# START OF MATERIAL PROVIDED

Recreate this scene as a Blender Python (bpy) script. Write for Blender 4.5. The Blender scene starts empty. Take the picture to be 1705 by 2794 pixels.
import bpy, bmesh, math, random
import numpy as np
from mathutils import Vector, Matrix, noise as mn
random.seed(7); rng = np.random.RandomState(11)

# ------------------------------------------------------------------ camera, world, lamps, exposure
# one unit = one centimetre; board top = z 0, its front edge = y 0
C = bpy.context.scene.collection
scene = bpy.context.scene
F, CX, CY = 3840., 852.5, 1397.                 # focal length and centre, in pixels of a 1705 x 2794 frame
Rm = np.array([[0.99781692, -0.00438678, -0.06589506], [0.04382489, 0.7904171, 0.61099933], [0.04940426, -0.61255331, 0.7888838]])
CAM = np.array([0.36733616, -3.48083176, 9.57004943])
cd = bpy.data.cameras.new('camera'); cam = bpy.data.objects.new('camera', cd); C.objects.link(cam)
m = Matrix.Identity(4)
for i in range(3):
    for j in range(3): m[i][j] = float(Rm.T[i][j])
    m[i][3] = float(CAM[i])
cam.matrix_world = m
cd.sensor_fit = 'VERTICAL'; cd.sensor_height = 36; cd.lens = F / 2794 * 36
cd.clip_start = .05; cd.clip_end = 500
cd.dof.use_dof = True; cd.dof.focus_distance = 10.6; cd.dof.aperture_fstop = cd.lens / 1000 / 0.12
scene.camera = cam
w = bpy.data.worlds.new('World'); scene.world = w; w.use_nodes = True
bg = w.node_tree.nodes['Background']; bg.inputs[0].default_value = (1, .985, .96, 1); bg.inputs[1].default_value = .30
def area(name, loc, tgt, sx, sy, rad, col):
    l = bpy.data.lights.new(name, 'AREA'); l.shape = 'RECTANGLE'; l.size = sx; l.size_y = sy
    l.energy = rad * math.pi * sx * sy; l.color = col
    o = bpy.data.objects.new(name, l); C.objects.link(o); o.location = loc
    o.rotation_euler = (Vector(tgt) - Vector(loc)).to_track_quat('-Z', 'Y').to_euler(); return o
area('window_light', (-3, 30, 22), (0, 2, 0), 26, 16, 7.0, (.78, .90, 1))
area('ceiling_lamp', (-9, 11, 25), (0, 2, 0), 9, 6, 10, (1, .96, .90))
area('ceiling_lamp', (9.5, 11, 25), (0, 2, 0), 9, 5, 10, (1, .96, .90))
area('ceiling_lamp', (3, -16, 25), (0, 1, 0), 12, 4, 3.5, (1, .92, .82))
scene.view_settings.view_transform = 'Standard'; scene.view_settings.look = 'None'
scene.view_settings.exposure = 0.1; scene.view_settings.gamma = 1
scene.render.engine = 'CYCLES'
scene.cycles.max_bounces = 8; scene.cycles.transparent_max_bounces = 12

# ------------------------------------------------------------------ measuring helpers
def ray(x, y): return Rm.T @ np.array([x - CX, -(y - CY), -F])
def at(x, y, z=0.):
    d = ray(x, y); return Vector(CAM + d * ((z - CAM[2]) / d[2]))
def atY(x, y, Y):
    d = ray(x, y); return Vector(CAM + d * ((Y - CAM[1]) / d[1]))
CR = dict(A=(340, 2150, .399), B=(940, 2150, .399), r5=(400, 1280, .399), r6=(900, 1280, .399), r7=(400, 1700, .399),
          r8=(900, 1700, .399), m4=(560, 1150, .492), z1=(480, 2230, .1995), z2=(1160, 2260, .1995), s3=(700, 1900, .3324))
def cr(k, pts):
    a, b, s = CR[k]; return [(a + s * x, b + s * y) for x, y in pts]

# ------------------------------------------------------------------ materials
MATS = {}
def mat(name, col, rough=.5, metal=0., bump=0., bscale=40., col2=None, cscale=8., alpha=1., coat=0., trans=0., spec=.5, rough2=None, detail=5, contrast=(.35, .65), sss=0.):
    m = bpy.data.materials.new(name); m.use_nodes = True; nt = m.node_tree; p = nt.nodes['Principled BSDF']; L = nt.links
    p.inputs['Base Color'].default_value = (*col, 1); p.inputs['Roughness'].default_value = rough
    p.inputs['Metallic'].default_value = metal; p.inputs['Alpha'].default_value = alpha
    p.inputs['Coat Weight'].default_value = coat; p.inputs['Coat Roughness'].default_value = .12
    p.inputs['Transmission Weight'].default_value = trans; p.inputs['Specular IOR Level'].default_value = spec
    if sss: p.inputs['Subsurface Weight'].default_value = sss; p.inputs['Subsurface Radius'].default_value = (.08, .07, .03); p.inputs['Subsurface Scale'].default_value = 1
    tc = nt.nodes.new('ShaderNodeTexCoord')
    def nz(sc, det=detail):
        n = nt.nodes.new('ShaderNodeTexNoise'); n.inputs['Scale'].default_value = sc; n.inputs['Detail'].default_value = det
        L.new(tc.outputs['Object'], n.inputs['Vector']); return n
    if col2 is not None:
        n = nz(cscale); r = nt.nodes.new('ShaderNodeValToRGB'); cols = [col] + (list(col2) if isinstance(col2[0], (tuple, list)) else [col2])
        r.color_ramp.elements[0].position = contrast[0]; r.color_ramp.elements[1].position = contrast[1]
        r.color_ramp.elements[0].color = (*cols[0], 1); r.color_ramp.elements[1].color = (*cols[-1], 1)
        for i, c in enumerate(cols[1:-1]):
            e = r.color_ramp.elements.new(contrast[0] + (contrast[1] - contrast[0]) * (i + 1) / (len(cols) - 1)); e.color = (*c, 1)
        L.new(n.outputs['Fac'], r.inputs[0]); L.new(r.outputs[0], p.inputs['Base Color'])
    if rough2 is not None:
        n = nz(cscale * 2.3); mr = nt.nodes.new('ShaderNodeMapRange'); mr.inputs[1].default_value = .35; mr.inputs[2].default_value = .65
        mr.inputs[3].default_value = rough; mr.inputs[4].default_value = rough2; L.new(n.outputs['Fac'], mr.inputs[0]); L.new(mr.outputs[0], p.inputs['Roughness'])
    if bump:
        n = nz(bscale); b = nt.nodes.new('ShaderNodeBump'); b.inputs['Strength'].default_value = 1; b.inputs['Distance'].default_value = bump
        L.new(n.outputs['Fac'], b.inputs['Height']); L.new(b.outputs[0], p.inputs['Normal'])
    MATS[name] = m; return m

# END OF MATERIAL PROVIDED

*TASK REQUIREMENTS*
Write out all the data again, exactly as it appears.

*RESPONSE TO THIS TASK*
Recreate this scene as a Blender Python (bpy) script. Write for Blender 4.5. The Blender scene starts empty. Take the picture to be 1705 by 2794 pixels.
import bpy, bmesh, math, random
import numpy as np
from mathutils import Vector, Matrix, noise as mn
random.seed(7); rng = np.random.RandomState(11)

# ------------------------------------------------------------------ camera, world, lamps, exposure
# one unit = one centimetre; board top = z 0, its front edge = y 0
C = bpy.context.scene.collection
scene = bpy.context.scene
F, CX, CY = 3840., 852.5, 1397.                 # focal length and centre, in pixels of a 1705 x 2794 frame
Rm = np.array([[0.99781692, -0.00438678, -0.06589506], [0.04382489, 0.7904171, 0.61099933], [0.04940426, -0.61255331, 0.7888838]])
CAM = np.array([0.36733616, -3.48083176, 9.57004943])
cd = bpy.data.cameras.new('camera'); cam = bpy.data.objects.new('camera', cd); C.objects.link(cam)
m = Matrix.Identity(4)
for i in range(3):
    for j in range(3): m[i][j] = float(Rm.T[i][j])
    m[i][3] = float(CAM[i])
cam.matrix_world = m
cd.sensor_fit = 'VERTICAL'; cd.sensor_height = 36; cd.lens = F / 2794 * 36
cd.clip_start = .05; cd.clip_end = 500
cd.dof.use_dof = True; cd.dof.focus_distance = 10.6; cd.dof.aperture_fstop = cd.lens / 1000 / 0.12
scene.camera = cam
w = bpy.data.worlds.new('World'); scene.world = w; w.use_nodes = True
bg = w.node_tree.nodes['Background']; bg.inputs[0].default_value = (1, .985, .96, 1); bg.inputs[1].default_value = .30
def area(name, loc, tgt, sx, sy, rad, col):
    l = bpy.data.lights.new(name, 'AREA'); l.shape = 'RECTANGLE'; l.size = sx; l.size_y = sy
    l.energy = rad * math.pi * sx * sy; l.color = col
    o = bpy.data.objects.new(name, l); C.objects.link(o); o.location = loc
    o.rotation_euler = (Vector(tgt) - Vector(loc)).to_track_quat('-Z', 'Y').to_euler(); return o
area('window_light', (-3, 30, 22), (0, 2, 0), 26, 16, 7.0, (.78, .90, 1))
area('ceiling_lamp', (-9, 11, 25), (0, 2, 0), 9, 6, 10, (1, .96, .90))
area('ceiling_lamp', (9.5, 11, 25), (0, 2, 0), 9, 5, 10, (1, .96, .90))
area('ceiling_lamp', (3, -16, 25), (0, 1, 0), 12, 4, 3.5, (1, .92, .82))
scene.view_settings.view_transform = 'Standard'; scene.view_settings.look = 'None'
scene.view_settings.exposure = 0.1; scene.view_settings.gamma = 1
scene.render.engine = 'CYCLES'
scene.cycles.max_bounces = 8; scene.cycles.transparent_max_bounces = 12

# ------------------------------------------------------------------ measuring helpers
def ray(x, y): return Rm.T @ np.array([x - CX, -(y - CY), -F])
def at(x, y, z=0.):
    d = ray(x, y); return Vector(CAM + d * ((z - CAM[2]) / d[2]))
def atY(x, y, Y):
    d = ray(x, y); return Vector(CAM + d * ((Y - CAM[1]) / d[1]))
CR = dict(A=(340, 2150, .399), B=(940, 2150, .399), r5=(400, 1280, .399), r6=(900, 1280, .399), r7=(400, 1700, .399),
          r8=(900, 1700, .399), m4=(560, 1150, .492), z1=(480, 2230, .1995), z2=(1160, 2260, .1995), s3=(700, 1900, .3324))
def cr(k, pts):
    a, b, s = CR[k]; return [(a + s * x, b + s * y) for x, y in pts]

# ------------------------------------------------------------------ materials
MATS = {}
def mat(name, col, rough=.5, metal=0., bump=0., bscale=40., col2=None, cscale=8., alpha=1., coat=0., trans=0., spec=.5, rough2=None, detail=5, contrast=(.35, .65), sss=0.):
    m = bpy.data.materials.new(name); m.use_nodes = True; nt = m.node_tree; p = nt.nodes['Principled BSDF']; L = nt.links
    p.inputs['Base Color'].default_value = (*col, 1); p.inputs['Roughness'].default_value = rough
    p.inputs['Metallic'].default_value = metal; p.inputs['Alpha'].default_value = alpha
    p.inputs['Coat Weight'].default_value = coat; p.inputs['Coat Roughness'].default_value = .12
    p.inputs['Transmission Weight'].default_value = trans; p.inputs['Specular IOR Level'].default_value = spec
    if sss: p.inputs['Subsurface Weight'].default_value = sss; p.inputs['Subsurface Radius'].default_value = (.08, .07, .03); p.inputs['Subsurface Scale'].default_value = 1
    tc = nt.nodes.new('ShaderNodeTexCoord')
    def nz(sc, det=detail):
        n = nt.nodes.new('ShaderNodeTexNoise'); n.inputs['Scale'].default_value = sc; n.inputs['Detail'].default_value = det
        L.new(tc.outputs['Object'], n.inputs['Vector']); return n
    if col2 is not None:
        n = nz(cscale); r = nt.nodes.new('ShaderNodeValToRGB'); cols = [col] + (list(col2) if isinstance(col2[0], (tuple, list)) else [col2])
        r.color_ramp.elements[0].position = contrast[0]; r.color_ramp.elements[1].position = contrast[1]
        r.color_ramp.elements[0].color = (*cols[0], 1); r.color_ramp.elements[1].color = (*cols[-1], 1)
        for i, c in enumerate(cols[1:-1]):
            e = r.color_ramp.elements.new(contrast[0] + (contrast[1] - contrast[0]) * (i + 1) / (len(cols) - 1)); e.color = (*c, 1)
        L.new(n.outputs['Fac'], r.inputs[0]); L.new(r.outputs[0], p.inputs['Base Color'])
    if rough2 is not None:
        n = nz(cscale * 2.3); mr = nt.nodes.new('ShaderNodeMapRange'); mr.inputs[1].default_value = .35; mr.inputs[2].default_value = .65
        mr.inputs[3].default_value = rough; mr.inputs[4].default_value = rough2; L.new(n.outputs['Fac'], mr.inputs[0]); L.new(mr.outputs[0], p.inputs['Roughness'])
    if bump:
        n = nz(bscale); b = nt.nodes.new('ShaderNodeBump'); b.inputs['Strength'].default_value = 1; b.inputs['Distance'].default_value = bump
        L.new(n.outputs['Fac'], b.inputs['Height']); L.new(b.outputs[0], p.inputs['Normal'])
    MATS[name] = m; return m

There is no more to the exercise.